Mitterrand, dont on commémore cette année le décès (ou c’était peut-être bien l’année dernière, j’en ai rigoureusement rien à foutre), aurait dit qu’après lui, il n’y aurait plus que des comptables et des financiers. Bien vu, l’aveugle. Il y a aussi plein de flics partout, des curés bêtes comme des frigos de toutes obédiences religieuses, des millions de gens qui marnent comme des cons pour rien, et comme toujours des clodos à tous les coins de rue. De temps en temps, pour affiner l’analyse, on rencontre une semi-pute qui a plus de compassion pour son cul que pour la miséreuse du trottoir d’en face, ou un blaireau qui roule des mécaniques avec ses pompes à 300 balles en pensant à sa prochaine séance d’abdos pendant qu’un mec gît par terre avec moins de 2% de graisse dans le corps, mais lui c’est juste parce qu’il n’a pas bouffé depuis une semaine. Comme quoi, les barbares ne sont pas qu’en Syrie et en Irak, en train de fomenter des attentats contre tout ce qui respire. On en côtoie tous les jours, ici et maintenant, et leur mantra est « c’est comme ça, chacun pour sa gueule ».

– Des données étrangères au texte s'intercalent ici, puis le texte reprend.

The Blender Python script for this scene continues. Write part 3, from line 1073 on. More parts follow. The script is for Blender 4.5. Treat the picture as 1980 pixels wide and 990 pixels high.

Heureusement, au milieu de tout ça, on trouve quelques compagnons d’infortune qui sortent du troupeau, qui donnent un peu de goût à la vie à force de solidarité, d’intelligence, et de bonté. Il y en a pas un pour cent et pourtant ils existent, comme disait l’autre.

En conclusion, et en vertu de tout ceci, votre hypocrite unité nationale, vos élections, votre plein-emploi et vos valeurs de la République, vous pouvez vous les foutre où ça vous chante.

Bonne année quand même, sauf à la connasse.